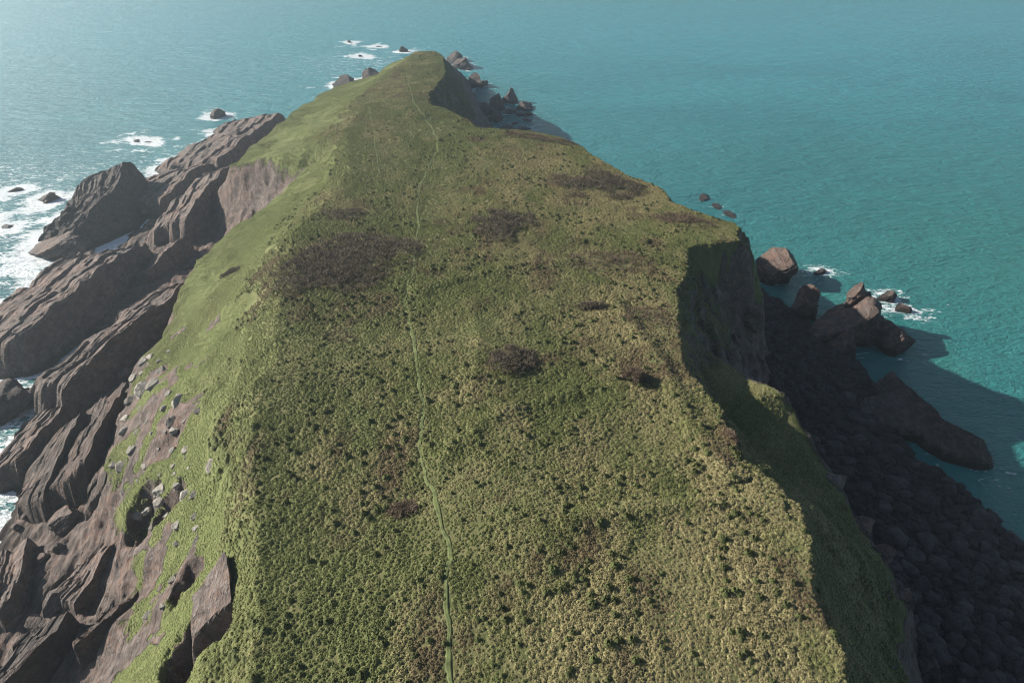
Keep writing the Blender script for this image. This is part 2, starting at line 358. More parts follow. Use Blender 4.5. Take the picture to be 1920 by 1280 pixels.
# ------------------------------------------------------------------ footpaths worn through the tussocks
def polyline(px, z=28.5, step=0.5):
    pts = [at(u, v, zz) for (u, v, zz) in px]
    P = np.array([[p[0], p[1]] for p in pts]); 
    for _ in range(3):
        Q = [P[0]]
        for a, b in zip(P[:-1], P[1:]): Q += [a * .75 + b * .25, a * .25 + b * .75]
        Q.append(P[-1]); P = np.array(Q)
    d = np.r_[0, np.cumsum(np.hypot(*np.diff(P, axis=0).T))]
    t = np.arange(0, d[-1], step)
    return np.stack([np.interp(t, d, P[:, 0]), np.interp(t, d, P[:, 1])], 1)
def make_path(px, width, label):
    P = polyline(px); n = len(P)
    P = P + np.stack([vn2(np.arange(n) / 3.0, np.zeros(n), 77) * .18, np.zeros(n)], 1)
    T = np.gradient(P, axis=0); T /= np.linalg.norm(T, axis=1)[:, None]; N = np.stack([T[:, 1], -T[:, 0]], 1)
    w = width * (1 + 0.45 * vn2(np.arange(n) / 4.0, np.ones(n), 78))
    off = np.linspace(-0.5, 0.5, 6)
    V = np.concatenate([(P[:, None, :] + N[:, None, :] * (w[:, None] * off[None, :])[:, :, None]).reshape(-1, 2)])
    zz, _ = height(V[:, 0], V[:, 1])
    lift = np.tile(np.array([-.05, .07, .05, .05, .07, -.05]), n)
    o = link('footpath', mesh_np('footpath', np.c_[V, zz + lift], grid_faces(n, 6)), M['path'])
    tag(o, label, kind='structure'); return P
PATHS = [
 make_path([(846,1300,28.9),(843,1250,28.9),(840,1180,28.9),(836,1110,28.9),(846,1040,28.9),(825,960,28.9),(805,900,28.9),(785,862,28.9),(796,780,28.8),(786,700,28.7),(771,620,28.5),(757,560,28.4),(776,512,28.2),(780,460,28),(786,420,27.8),(782,380,27.6),(785,345,27.2),(805,305,27),(826,268,26.6),(800,225,26),(776,195,25.4),(766,160,24.4),(762,130,23.4)], 0.40, 'narrow green footpath winding along the top of the headland'),
 make_path([(702,385,27.2),(706,340,27),(712,310,26.8),(703,270,26.4),(698,230,26),(690,200,25.2)], 0.3, 'faint trodden green line on the far grass, beside the main path'),
]

# ------------------------------------------------------------------ rocks
WATER = []                                                   # points of rock at the water line, for the foam
def note_water(V, w=1.0):
    k = V[np.abs(V[:, 2]) < 0.55]
    if len(k): WATER.append(np.c_[k[:: max(1, len(k) // 160), :2], np.full(len(k[:: max(1, len(k) // 160)]), w)])

def rib(name, label, crest, west, east, seed, mat='rock', res=0.4, base=-4.0, plate=0.9, group='bedded rock ribs along the west shore', foam=1.0, cat='rock'):
    """bedded rib: long dip slope to the west, short scarp to the east of the crest"""
    C = np.array(crest, float)
    ext = 0.08 * np.hypot(*(C[-1] - C[0])[:2])
    e0 = (C[0] - C[1])[:2]; e1 = (C[-1] - C[-2])[:2]
    C[0, :2] += e0 / np.linalg.norm(e0) * ext; C[-1, :2] += e1 / np.linalg.norm(e1) * ext
    d = np.r_[0, np.cumsum(np.hypot(*np.diff(C[:, :2], axis=0).T))]
    L = d[-1]; ns = int(L / res) + 8; nt = int((west + east) / res) + 14
    sv = np.linspace(0, L, ns)
    cx = np.interp(sv, d, C[:, 0]); cy = np.interp(sv, d, C[:, 1]); cz = np.interp(sv, d, C[:, 2])
    T = np.stack([np.gradient(cx), np.gradient(cy)], 1); T /= np.linalg.norm(T, axis=1)[:, None]
    if T[:, 1].mean() > 0: N = np.stack([-T[:, 1], T[:, 0]], 1)
    else: N = np.stack([T[:, 1], -T[:, 0]], 1)                 # points west
    tv = np.linspace(-east, west, nt)
    S, TT = np.meshgrid(sv, tv, indexing='ij')
    jx = fbm2(S / 2.5, TT / 2.5, seed, 3) * 0.3
    X = cx[:, None] + N[:, :1] * (TT + jx * .6); Y = cy[:, None] + N[:, 1:] * (TT + jx * .3)
    CZ = np.repeat(cz[:, None], nt, 1)
    edge = fbm2(S / 5, TT * 0 + 3, seed + 1, 4) * 0.22 * west
    wn_ = np.clip(TT / (west + edge), 0, 1.3); en_ = np.clip(-TT / east, 0, 1.2)
    prof = np.where(TT >= 0, 1 - 0.30 * np.minimum(wn_, 0.72) / 0.72 - 0.8 * sst(0.66, 1.12, wn_), 1 - np.clip(en_, 0, 1) ** 0.75)
    crn = 1 + 0.09 * fbm2(S / 5, TT / 9, seed + 2, 4)
    ev = min(3.0, 0.08 * L); endt = sst(0.03 * L, 0.16 * L, S + fbm2(TT / 3, S / 9, seed + 5, 3) * ev) * sst(0.97 * L, 0.84 * L, S + fbm2(TT / 3, S / 9, seed + 6, 3) * ev)
    endt *= sst(0, 0.04 * L, S) * sst(L, 0.96 * L, S)
    hgt = (CZ - base)
    Z = base + hgt * np.clip(prof, -0.1, 1) * crn * endt
    bwid = 2.0 + 0.10 * west; det = 0.0
    for wd, jl, am, sd in ((bwid * 1.3, 9.0, 0.55, 4), (bwid * .36, 3.1, 0.22, 7), (bwid * 0.8, 5.0, 0.25, 9)):
        jb = np.floor(S / jl + 0.35 * vn2(TT / 2.0, S * 0 + sd, seed + sd)); sh = _h(jb, jb * 0, jb * 0, seed + sd)
        q = TT / wd + sh * 0.55 + 0.08 * vn2(S / 5, TT / 5, seed + sd); fr = q - np.floor(q)
        det = det + am * ((0.5 - fr) * (0.6 + 0.8 * _h(np.floor(q), jb, jb * 0, seed + sd + 1)) + 0.9 * (_h(np.floor(q), jb, jb * 0, seed + sd + 2) - 0.5))
    pl = np.clip((prof - 0.1) * 3, 0, 1) * endt * np.where(TT < 0, 0.5, 1.0)
    Z += pl * plate * det
    Z += fbm2(X / 1.3, Y / 3.2, seed + 8, 3) * 0.14 * endt
    V = np.stack([X.ravel(), Y.ravel(), Z.ravel()], 1)
    F = grid_faces(ns, nt)
    o = link(name, mesh_np(name, V, F, smooth=False), M[mat])
    tag(o, label, cat, group); note_water(V, foam)
    return o

ICO = {}
def ico(sub):
    if sub not in ICO:
        bm = bmesh.new(); bmesh.ops.create_icosphere(bm, subdivisions=sub, radius=1.0)
        V = np.array([v.co[:] for v in bm.verts]); F = np.array([[v.index for v in f.verts] for f in bm.faces]); bm.free()
        ICO[sub] = (V, F)
    return ICO[sub]

def chunk_verts(size, seed, sub=4, planes=14, rough=0.12, tilt=35, peak=0.0):
    rng = np.random.RandomState(seed); V, F = ico(sub); V = V.copy()
    for k in range(planes):                                   # split faces: joints and bedding
        if k % 3 == 0:
            n = np.array([-math.sin(math.radians(tilt)), 0.15 * rng.randn(), math.cos(math.radians(tilt))]) * (1 if rng.rand() > .3 else -1)
        else:
            n = rng.randn(3); n[2] *= 0.6
        n /= np.linalg.norm(n); dd = rng.uniform(0.52, 0.86)
        a = V @ n; V -= np.outer(np.clip(a - dd, 0, None), n)
    if peak: V[:, :2] *= (1 - peak * np.clip(V[:, 2:3], 0, 1) ** 1.0)
    q = V * np.array([1.6, 0.9, 1.6]) * 1.6
    V *= (1 + rough * fbm3(q, seed, 4))[:, None]
    b = V @ np.array([-math.sin(math.radians(tilt)), 0, math.cos(math.radians(tilt))])
    V[:, :2] *= (1 + 0.035 * np.sign(np.sin(b * 17 + rng.rand() * 6)) + 0.05 * np.sign(np.sin(b * 7.3 + V[:, 1] * 2 + rng.rand() * 6)))[:, None]
    return V * np.array(size), F

def chunk(name, label, loc, size, seed, rotz=0.0, mat='rock', sub=5, planes=16, rough=0.16, tilt=35, peak=0.0, group=None, cat='rock', foam=1.0):
    V, F = chunk_verts(size, seed, sub, planes, rough, tilt, peak)
    c, s_ = math.cos(rotz), math.sin(rotz)
    V = np.stack([V[:, 0] * c - V[:, 1] * s_, V[:, 0] * s_ + V[:, 1] * c, V[:, 2]], 1)
    o = link(name, mesh_np(name, V, F, smooth=False), M[mat]); o.location = loc
    tag(o, label, cat, group); note_water(V + np.array(loc), foam)
    return o

def px(l): return [at(*q) for q in l]
rib('rock_rib', 'farthest broad pale rock slab sloping into the sea on the west shore', [(-76,240,3),(-77,230,8),(-81,206,7.5),(-85,186,5)], 27, 2.5, 11, res=0.6)
rib('rock_rib', 'pale bedded slab just beyond the dark pinnacle rock', [(-85,194,4),(-87,180,6.5),(-89,162,5)], 20, 2.5, 12, res=0.55)
rib('rock_rib', 'long pale slab below the dark grassy notch in the cliff', [(-72,184,9),(-73,166,11.5),(-73.5,150,10),(-74,142,7)], 14, 3, 13, res=0.5)
rib('rock_rib', 'small pale tilted slab in the gully below the notch', [(-72,141,6.5),(-74,131,6.5),(-76,124,4)], 9, 2, 14, res=0.4)
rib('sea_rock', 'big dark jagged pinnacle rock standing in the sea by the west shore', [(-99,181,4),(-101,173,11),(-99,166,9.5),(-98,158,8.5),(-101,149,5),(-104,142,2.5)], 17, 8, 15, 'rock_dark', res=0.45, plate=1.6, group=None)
chunk('sea_rock', 'low rounded dark rock at the foot of the jagged pinnacle rock', (*at(112,468,0)[:2], 0), (8, 6, 4.2), 16, 0.3, 'rock', rough=0.22)
rib('rock_rib', 'broad grey rib with a tall shadowed scarp on the west shore, below the pinnacle rock', [(-78.5,137,5),(-80.5,127,8.5),(-81.5,112,8.5),(-84,99,7.5),(-86,94,3)], 24, 3, 17, res=0.45)
rib('rock_rib', 'narrow pale rib climbing from a foaming inlet to the grass slope', [(-57.5,116,10.5),(-60,109,10.5),(-64.5,98,9.5),(-68.5,88,7.5),(-71,81,4)], 14, 2.5, 18, res=0.32)
rib('rock_rib', 'grey cracked slab at the water edge below the foaming inlet', px([(140,742,4),(95,790,5),(50,840,5),(15,890,4)]), 9, 2, 19, res=0.3)
rib('rock_rib', 'reddish smooth slab between two grey cracked slabs', px([(172,765,6.5),(135,812,7.5),(95,890,7.5),(70,950,6)]), 8, 1.6, 20, 'rock_red', res=0.28, plate=0.5)
rib('rock_rib', 'long reddish slab reaching up to the boulder strewn grass', px([(245,705,10),(212,760,10.5),(180,830,10.5),(140,915,9)]), 9, 1.8, 21, 'rock_red', res=0.28, plate=0.6)
rib('rock_rib', 'brown slab next to the grass below the long reddish slab', px([(232,800,12),(205,870,12),(190,930,10)]), 6, 1.6, 22, 'rock_red', res=0.26, plate=0.5)
chunk('sea_rock', 'dark wet rock at the left picture edge beside the foaming inlet', (*at(0,772,0)[:2], 0), (5, 6.5, 4.5), 23, 0.2, 'rock_dark', rough=0.2)
chunk('boulder', 'big rounded boulder wedged in the gully of the lower west shore', (*at(137,985,3)[:2], 4.0), (2.6, 2.4, 2.6), 24, 0.3, 'rock', rough=0.1, cat='boulder')
rib('rock_rib', 'grey layered outcrop at the water edge, lower west shore', px([(60,995,4),(40,1050,6),(20,1120,6),(-20,1180,4)]), 8, 2, 25, res=0.26)
rib('rock_rib', 'pale fractured outcrop under the grass overhang, lower west shore', px([(262,955,11),(225,1010,10),(170,1080,9),(120,1150,7)]), 9, 2, 26, res=0.24)
rib('rock_rib', 'brown layered outcrop below the pale fractured outcrop', px([(285,1060,12.5),(250,1120,12),(180,1180,10.5),(110,1230,9)]), 8, 2, 27, 'rock_red', res=0.22)
rib('rock_rib', 'dark blocky outcrop in the lowest corner of the west shore', px([(150,1130,8),(100,1190,8.5),(40,1260,8),(-20,1330,6)]), 8, 2, 28, 'rock_dark', res=0.22)
rib('rock_rib', 'dark red outcrop beside the shadowed chasm at the bottom edge', px([(300,1150,12.5),(262,1215,12),(205,1290,10.5),(170,1350,9)]), 6, 3, 29, 'rock_red', res=0.2)
rib('rock_slab', 'large bare brown bedding slab set in the grass slope', [(p[0], p[1], p[2] + dz) for p, dz in ((surf(424, 1036), .7), (surf(438, 1090), 1.5), (surf(440, 1150), 1.7))], 5.4, 1.4, 30, 'rock', res=0.14, base=14, plate=0.16, group=None)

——

- Work to complete: What is the number of lines in the listing that include the word "picture"? Give that number and nothing else.

- In response: 2